Jika kita membaca fatwa-fatwa para ulama’ terkemuka ini dan merenungkannya dengan hati yang suci bersih, maka kita akan mengetahui bahwa sebenarnya sikap “BENCI” yang timbul daripada sebagian golongan yang mengharamkan Maulid Nabi tidak lain hanya didasari kepada hawa nafsu semata-mata. Orang-orang seperti itu sama sekali tidak mempedulikan fatwa-fatwa para ulama’ yang shaleh terdahulu. Di antara pernyataan mereka yang sangat menghinakan ialah bahwa mereka seringkali menyamakan peringatan Maulid Nabi ini dengan perayaan hari Natal yang dilakukan oleh orang-orang Nasrani. Bahkan salah seorang dari mereka, karena sangat benci terhadap perayaan Maulid Nabi ini, dengan tanpa malu dan tanpa segan sama sekali berkata:
إِنَّ الذَّبِيْحَةَ الَّتِيْ تُذْبَحُ لإِطْعَامِ النَّاسِ فِيْ الْمَوْلِدِ أَحْرَمُ مِنَ الْخِنْزِيْرِ
“Sesungguhnya binatang sembelihan yang disembelih untuk menjamu orang dalam peringatan Maulid lebih haram dari daging babi”.

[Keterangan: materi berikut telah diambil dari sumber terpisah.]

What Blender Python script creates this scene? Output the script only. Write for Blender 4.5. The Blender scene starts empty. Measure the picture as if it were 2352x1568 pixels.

Golongan yang anti Maulid seperti WAHABI menganggap bahwa perbuatan bid`ah seperti menyambut Maulid Nabi ini adalah perbuatan yang mendekati syirik (kekufuran). Dengan demikian, menurut mereka, lebih besar dosanya daripada memakan daging babi yang hanya haram saja dan tidak mengandungi unsur syirik (kekufuran).
Jawab:
Na`uzu billah… Sesungguhnya sangat kotor dan jahat perkataan orang seperti ini. Bagaimana ia berani dan tidak mempunyai rasa malu sama sekali mengatakan peringatan Maulid Nabi, yang telah dipersetujui oleh para ulama’ dan orang-orang shaleh dan telah dianggap sebagai perkara baik oleh para ulama’-ulama’ ahli hadits dan lainnya, dengan perkataan buruk seperti itu?!
Orang seperti ini benar-benar tidak mengetahui kejahilan dirinya sendiri. Apakah dia merasakan dia telah mencapai derajat seperti Al-Hafizh Ibn Hajar Al-`Asqalani, Al-Hafizh As-Suyuthi atau Al-Hafizh As-Sakhawi atau mereka merasa lebih `alim dari ulama’-ulama’ tersebut?! Bagaimana ia membandingkan makan daging babi yang telah nyata dan tegas hukumnya haram di dalam Al-Qur’an, lalu ia samakan dengan peringatan Maulid Nabi yang sama sekali tidak ada unsur pengharamannya dari nash-nash syari’at agama?! Ini berarti, bahwa golongan seperti mereka yang mengharamkan maulid ini tidak mengetahui Maratib al-Ahkam (tingkatan-tingkatan hukum). Mereka tidak mengetahui mana yang haram dan mana yang mubah, mana yang haram dengan nash (dalil Al-Qur’an) dan mana yang haram dengan istinbath (mengeluarkan hukum). Tentunya orang-orang ”BODOH” seperti ini sama sekali tidak layak untuk diikuti dan dijadikan ikutan dalam mengamalkan agama ISLAM ini.